Auch Geflüchtete, die noch auf ihren Asylbescheid warten und für deren Integration in den deutschen Arbeitsmarkt bisher kein tragfähiges Konzept existiert, sollten in den zweifelhaften Genuss der Maßnahmen kommen. Dafür hatte die zuständige Ministerin Andrea Nahles (SPD) 2016 ein Programm aufgelegt. 100 000 Arbeitsgelegenheiten pro Jahr waren angedacht, bis 2020 wollte die Regierung fast eine Milliarde Euro bereitstellen. Doch laut der »Süddeutschen Zeitung« streicht die Koalition das Programm zusammen: Ab 2018 werden nur noch 60 Millionen statt 300 Millionen Euro pro Jahr veranschlagt, wie das Ministerium inzwischen bestätigte.
Aus einem Schreiben an die Länderministerien geht hervor, dass das übrige Geld im Aufgabenfeld verbleiben soll: Es werde »zur Verstärkung des Verwaltungskostenbudgets« der Jobcenter eingesetzt. Grund für die Streichungen ist wohl die schwache Nutzung des Programms. Bis Ende März seien knapp 25 000 Plätze beantragt worden, so das Ministerium. Wie viele davon besetzt sind, ist nicht bekannt. Möglicherweise hatte sich die Ministerin die falsche Zielgruppe ausgesucht: So wechselten Geflüchtete mit guter Bleibeperspektive »durch zügigere Asylverfahren schneller in die Grundsicherung für Arbeitssuchende«, heißt es im Schreiben.

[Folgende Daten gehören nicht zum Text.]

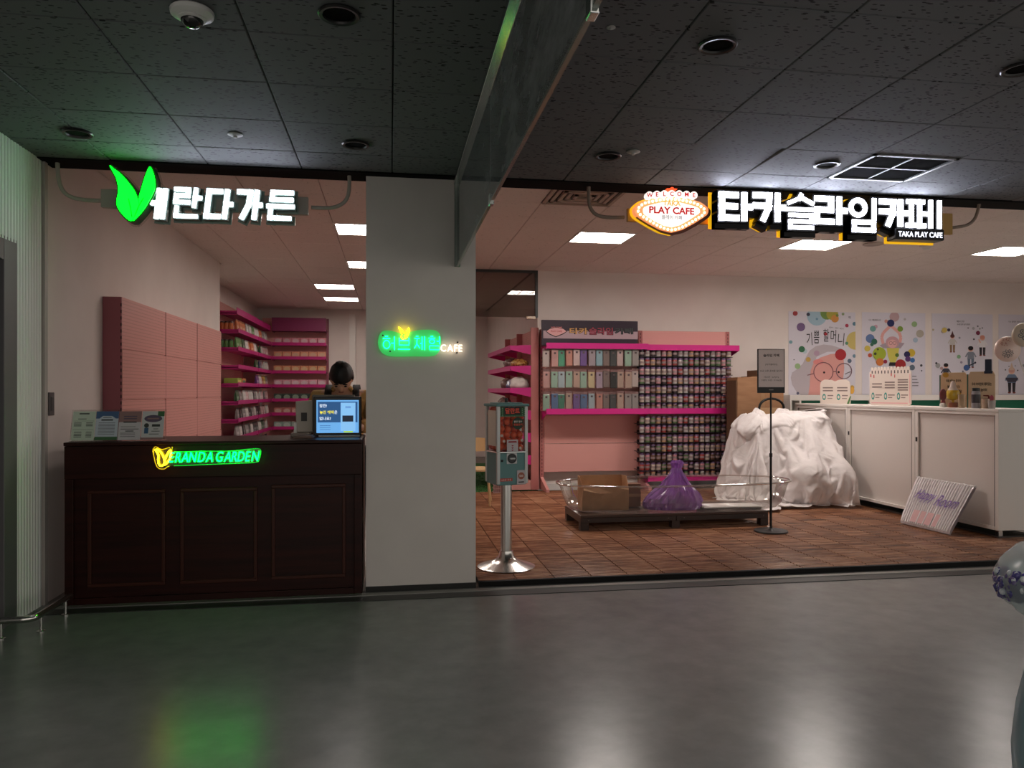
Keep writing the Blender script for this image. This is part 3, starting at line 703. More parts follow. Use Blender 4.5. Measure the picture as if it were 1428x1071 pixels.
def leafneon(pts, r, Y, mat, parent):
    q = [P(a, b, Y=Y) for a, b in leafpts(pts, 4)]; MB().tube(q, r, 6, closed=True).build('leaf', mat, parent, smooth='all')
leafneon([(556,456),(562,462),(566,467),(565,471),(562,472.5),(559.5,470),(560,465)], .004, YP-.035, YN, t)
leafneon([(570,457),(570.5,463),(568,469),(564.5,471.5),(566,466)], .004, YP-.035, YN, t)
bp = ccw(onplane(leafpts([(527,478),(531,464),(541,461),(552,463),(562,466),(575,462),(590,460),(607,461),(614,468),(614,484),(606,496),(575,497),(545,497),(532,491)], 3), YP-.024))
MB().prism(bp, YP-.024, YP-.018).build('backing', M('neon_board_glow', (120,220,150), .4, em=(0,238,84), es=.36), t)  # board glows by itself, standing in for tube light caught in the acrylic
for px, py in ((534,468),(544,490),(638,477.5),(637,492)):
    p = P(px, py, Y=YP-.012); MB().prism([(.006*math.cos(a*PI/5), .006*math.sin(a*PI/5)) for a in range(10)], -.014, .012).build('standoff', M('standoff', (60,60,58), .3, .8), t, p)

# neon on the counter front
YC = 5.10
CGN = M('neon_green', (40,240,150), .4, em=(0,255,60), es=NEON_E*2.2)
t = thing('counter_neon_sign', 'green neon shop lettering with yellow leaf on the dark counter front', 'neon sign', (0,0,0))
c = P(299, 637, Y=YC-.03); a, b = P(235,640,Y=YC-.03).x, P(362,636,Y=YC-.03).x
text('ERANDA GARDEN', CGN, t, ((a+b)/2, YC-.026, c.z), w=b-a, h=.066, bold=.0, shear=.25, ext=.008, split=True, gap=.05, name='letter')
YN2 = M('neon_yellow_counter', (250,230,60), .4, em=(255,222,20), es=NEON_E*1.3)
leafneon([(217,627),(223,629),(228,637),(229.5,645),(226,649.5),(222,648),(220.5,641),(221,635)], .0056, YC-.03, YN2, t)
leafneon([(237,628),(238.5,633),(236,641),(230,648),(230,641),(233,634)], .0056, YC-.03, YN2, t)
bp = ccw(onplane(leafpts([(213,629),(217,623),(226,627),(240,623),(243,630),(280,629),(320,629),(358,625.5),(364,630),(361,641),(355,645),(310,647),(262,649),(236,650),(229,654),(219,651)], 3), YC-.016))
MB().prism(bp, YC-.018, YC-.012).build('backing', ACRYL, t)
nb = len(bp)
for nm, sel, mt in (('lit_edge', [q for q in bp if q[0] > P(243,637,Y=YC).x], M('edge_green', (40,220,90), .4, em=(0,240,70), es=.28)), ('lit_edge', [q for q in bp if q[0] <= P(243,637,Y=YC).x], M('edge_yellow', (230,210,60), .4, em=(255,215,20), es=.6))):
    up = sorted([q for q in sel if q[1] > P(290,638,Y=YC).z]); dn = sorted([q for q in sel if q[1] <= P(290,638,Y=YC).z], reverse=True)
    path = up+dn if sel[0][0] > P(243,637,Y=YC).x else up[::-1]+dn[::-1]
    MB().tube([(x, YC-.015, z) for x, z in path], .0028, 5).build(nm, mt, t, smooth='all')
for px, py in ((230,650),(356,643)): MB().prism([(.006*math.cos(a*PI/5), .006*math.sin(a*PI/5)) for a in range(10)], -.01, .0115).build('standoff', M('standoff'), t, P(px, py, Y=YC-.012))

# ------------------------------------------------------------------ counter
CT = 1.03
t = thing('reception_counter', 'long dark mahogany reception counter with three framed front panels', 'counter', (-1.1, YC, 0))
L0, L1 = -2.02+1.1, -.19+1.1
bx(L0-.002, L1+.004, -.008, .62, CT-.022, CT).build('worktop', WOOD, t, bev=.004)
bx(L0, L1, 0, .05, .80, CT-.024).build('fascia', WOOD, t, bev=.003)
bx(L0+.05, L1-.05, .035, .06, .04, .80).build('front_board', WOOD, t)
bx(L0, L0+.05, .005, .06, 0, .80).build('stile', WOOD, t, bev=.003); bx(L1-.05, L1, .005, .06, 0, .80).build('stile', WOOD, t, bev=.003)
bx(L0, L0+.03, .06, .6, 0, CT-.024).build('side_board', WOOD, t); bx(L1-.03, L1, .06, .6, 0, CT-.024).build('side_board', WOOD, t)
bx(L0+.05, L1-.05, .01, .035, 0, .045).build('plinth', WOOD, t, bev=.003)
for a, b, c, d in ((123,683,231,817),(252,680,359,812),(379,675,482,806)):
    X0, X1, Z0, Z1 = R4(a, b, c, d, YC+.035); X0 += 1.1; X1 += 1.1; m = MB(); q = .022
    for e in ((X0,X1,Z0,Z0+q),(X0,X1,Z1-q,Z1),(X0,X0+q,Z0+q,Z1-q),(X1-q,X1,Z0+q,Z1-q)):
        m.box(e[0], e[1], .018, .036, e[2], e[3])
    fr = m.build('panel_frame', M('moulding_wood', (66,33,25), .4, spec=.25), t, bev=.004)
    bx(X0+q, X1-q, .028, .036, Z0+q, Z1-q).build('panel', WOOD, t)
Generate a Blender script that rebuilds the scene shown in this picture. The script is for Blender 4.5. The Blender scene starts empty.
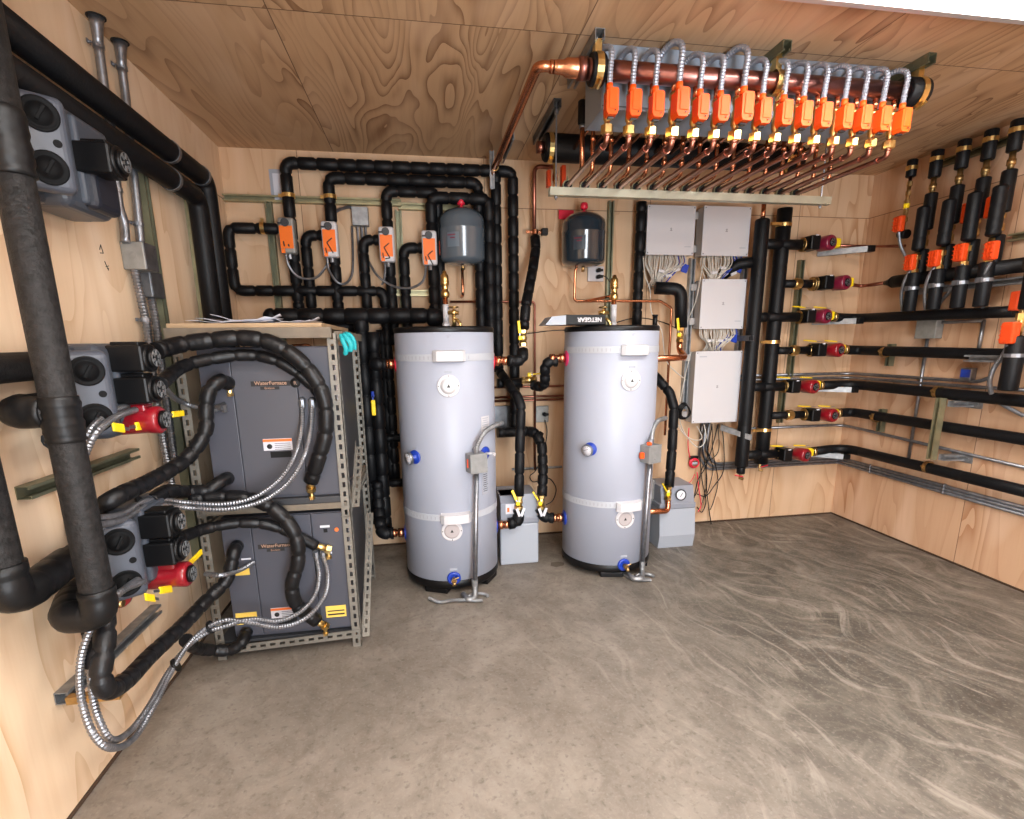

Opposition und Flüchtlingsverbände hatten von Anfang an kritisiert, dass Ein-Euro-Jobs nicht geeignet seien, Integration voranzutreiben. Viele Geflüchtete seien gut ausgebildet und motiviert, ihnen fehlten Sprachkurse und die Anerkennung ihrer Abschlüsse.
Sabine Zimmermann, arbeitsmarktpolitische Sprecherin der Linksfraktion im Bundestag, bekräftigte das gegenüber »nd«: »Grundsätzlich braucht es eine sinnvolle Unterstützung für geflüchtete Menschen, aber auch Erwerbslose allgemein. Ein-Euro-Jobs sind das nicht.« Dass Geld in den Verwaltungsetat verschoben werden solle, sei zudem »absolut inakzeptabel«. Verwaltungskosten müssten separat ausreichend finanziert werden. Es seien deutlich mehr Mittel zur Unterstützung von Erwerbslosen nötig.
Grundsätzlich beurteilen Arbeitsmarktforscher die Integrationschancen Geflüchteter optimistisch: Das Institut für Arbeitsmarkt- und Berufsforschung prognostizierte am Donnerstag, dass nach fünf Jahren die Hälfte der Asylsuchenden in Arbeit sein könnte. Von den im Jahr 2015 gekommenen Menschen waren im ersten Halbjahr 2016 zehn Prozent erwerbstätig, von den 2014 Zugezogenen 22 Prozent und von den 2013 Zugezogenen 31 Prozent. Die Zahlen sind aber trügerisch: Ein Großteil der Stellen waren unbezahlte Praktika oder geringfügige Beschäftigungen. Ohne diese waren im ersten Halbjahr 2016 nur fünf Prozent der 2015 Eingereisten erwerbstätig, von den 2014 Zugezogenen 13 Prozent und von den 2013 zugezogenen 21 Prozent.